■ **Source data**
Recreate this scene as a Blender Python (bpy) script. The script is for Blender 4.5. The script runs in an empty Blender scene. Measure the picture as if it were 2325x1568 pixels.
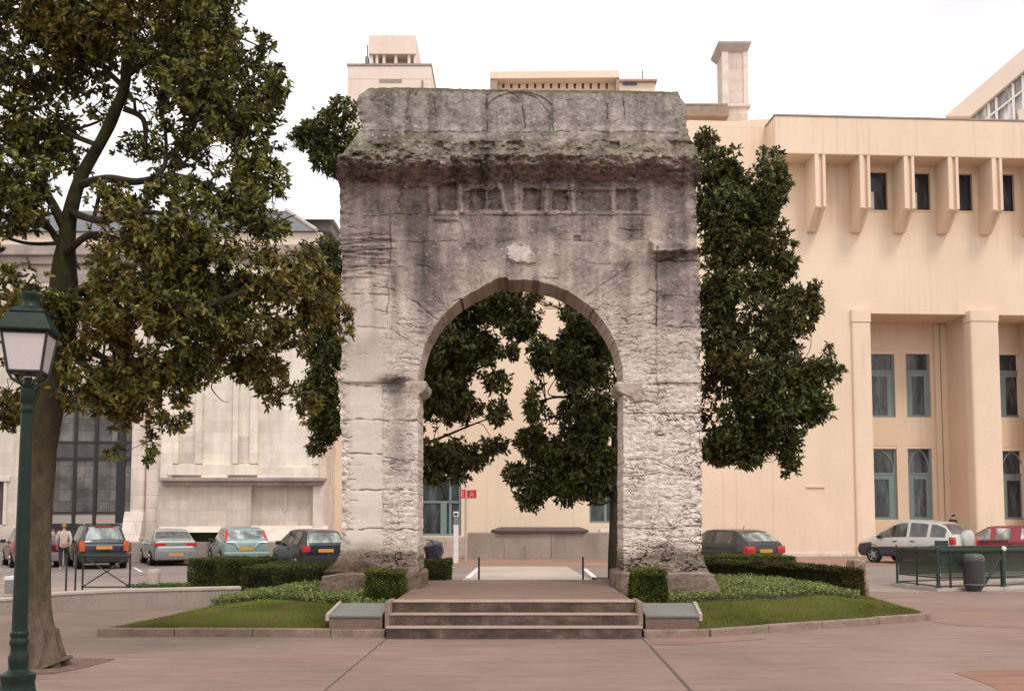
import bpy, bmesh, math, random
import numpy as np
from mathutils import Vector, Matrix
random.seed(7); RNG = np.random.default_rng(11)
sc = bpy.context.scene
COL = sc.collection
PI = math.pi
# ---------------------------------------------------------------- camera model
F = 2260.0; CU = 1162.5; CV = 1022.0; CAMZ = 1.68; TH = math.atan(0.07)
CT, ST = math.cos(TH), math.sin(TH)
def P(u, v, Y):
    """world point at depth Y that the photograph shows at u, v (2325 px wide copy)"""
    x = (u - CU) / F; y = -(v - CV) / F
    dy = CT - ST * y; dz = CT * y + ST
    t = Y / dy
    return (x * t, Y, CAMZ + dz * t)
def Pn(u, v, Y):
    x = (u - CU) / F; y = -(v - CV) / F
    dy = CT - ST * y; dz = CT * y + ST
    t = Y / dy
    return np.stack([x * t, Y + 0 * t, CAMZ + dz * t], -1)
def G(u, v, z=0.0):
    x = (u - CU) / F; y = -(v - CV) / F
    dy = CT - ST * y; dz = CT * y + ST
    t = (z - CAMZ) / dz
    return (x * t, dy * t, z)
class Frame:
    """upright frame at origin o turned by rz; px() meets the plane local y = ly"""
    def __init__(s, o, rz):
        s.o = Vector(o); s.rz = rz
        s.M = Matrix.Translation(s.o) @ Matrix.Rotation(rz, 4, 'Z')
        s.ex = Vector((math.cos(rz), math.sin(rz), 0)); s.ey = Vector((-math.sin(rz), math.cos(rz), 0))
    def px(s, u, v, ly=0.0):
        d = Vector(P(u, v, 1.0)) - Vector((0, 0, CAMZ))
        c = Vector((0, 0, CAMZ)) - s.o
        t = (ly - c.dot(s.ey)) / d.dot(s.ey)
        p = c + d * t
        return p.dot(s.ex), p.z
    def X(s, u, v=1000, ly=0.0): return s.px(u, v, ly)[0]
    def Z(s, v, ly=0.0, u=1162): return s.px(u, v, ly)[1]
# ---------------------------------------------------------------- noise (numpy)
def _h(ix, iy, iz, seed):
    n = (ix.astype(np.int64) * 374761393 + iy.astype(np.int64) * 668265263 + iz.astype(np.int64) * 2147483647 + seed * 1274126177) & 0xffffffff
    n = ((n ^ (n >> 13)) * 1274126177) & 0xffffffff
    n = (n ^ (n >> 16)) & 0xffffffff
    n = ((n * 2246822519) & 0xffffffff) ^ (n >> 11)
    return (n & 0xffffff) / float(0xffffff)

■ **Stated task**
Transcribe all of the material exactly, leaving out whatever pictures it contains.

■ **Problem solution**
Recreate this scene as a Blender Python (bpy) script. The script is for Blender 4.5. The script runs in an empty Blender scene. Measure the picture as if it were 2325x1568 pixels.
import bpy, bmesh, math, random
import numpy as np
from mathutils import Vector, Matrix
random.seed(7); RNG = np.random.default_rng(11)
sc = bpy.context.scene
COL = sc.collection
PI = math.pi
# ---------------------------------------------------------------- camera model
F = 2260.0; CU = 1162.5; CV = 1022.0; CAMZ = 1.68; TH = math.atan(0.07)
CT, ST = math.cos(TH), math.sin(TH)
def P(u, v, Y):
    """world point at depth Y that the photograph shows at u, v (2325 px wide copy)"""
    x = (u - CU) / F; y = -(v - CV) / F
    dy = CT - ST * y; dz = CT * y + ST
    t = Y / dy
    return (x * t, Y, CAMZ + dz * t)
def Pn(u, v, Y):
    x = (u - CU) / F; y = -(v - CV) / F
    dy = CT - ST * y; dz = CT * y + ST
    t = Y / dy
    return np.stack([x * t, Y + 0 * t, CAMZ + dz * t], -1)
def G(u, v, z=0.0):
    x = (u - CU) / F; y = -(v - CV) / F
    dy = CT - ST * y; dz = CT * y + ST
    t = (z - CAMZ) / dz
    return (x * t, dy * t, z)
class Frame:
    """upright frame at origin o turned by rz; px() meets the plane local y = ly"""
    def __init__(s, o, rz):
        s.o = Vector(o); s.rz = rz
        s.M = Matrix.Translation(s.o) @ Matrix.Rotation(rz, 4, 'Z')
        s.ex = Vector((math.cos(rz), math.sin(rz), 0)); s.ey = Vector((-math.sin(rz), math.cos(rz), 0))
    def px(s, u, v, ly=0.0):
        d = Vector(P(u, v, 1.0)) - Vector((0, 0, CAMZ))
        c = Vector((0, 0, CAMZ)) - s.o
        t = (ly - c.dot(s.ey)) / d.dot(s.ey)
        p = c + d * t
        return p.dot(s.ex), p.z
    def X(s, u, v=1000, ly=0.0): return s.px(u, v, ly)[0]
    def Z(s, v, ly=0.0, u=1162): return s.px(u, v, ly)[1]
# ---------------------------------------------------------------- noise (numpy)
def _h(ix, iy, iz, seed):
    n = (ix.astype(np.int64) * 374761393 + iy.astype(np.int64) * 668265263 + iz.astype(np.int64) * 2147483647 + seed * 1274126177) & 0xffffffff
    n = ((n ^ (n >> 13)) * 1274126177) & 0xffffffff
    n = (n ^ (n >> 16)) & 0xffffffff
    n = ((n * 2246822519) & 0xffffffff) ^ (n >> 11)
    return (n & 0xffffff) / float(0xffffff)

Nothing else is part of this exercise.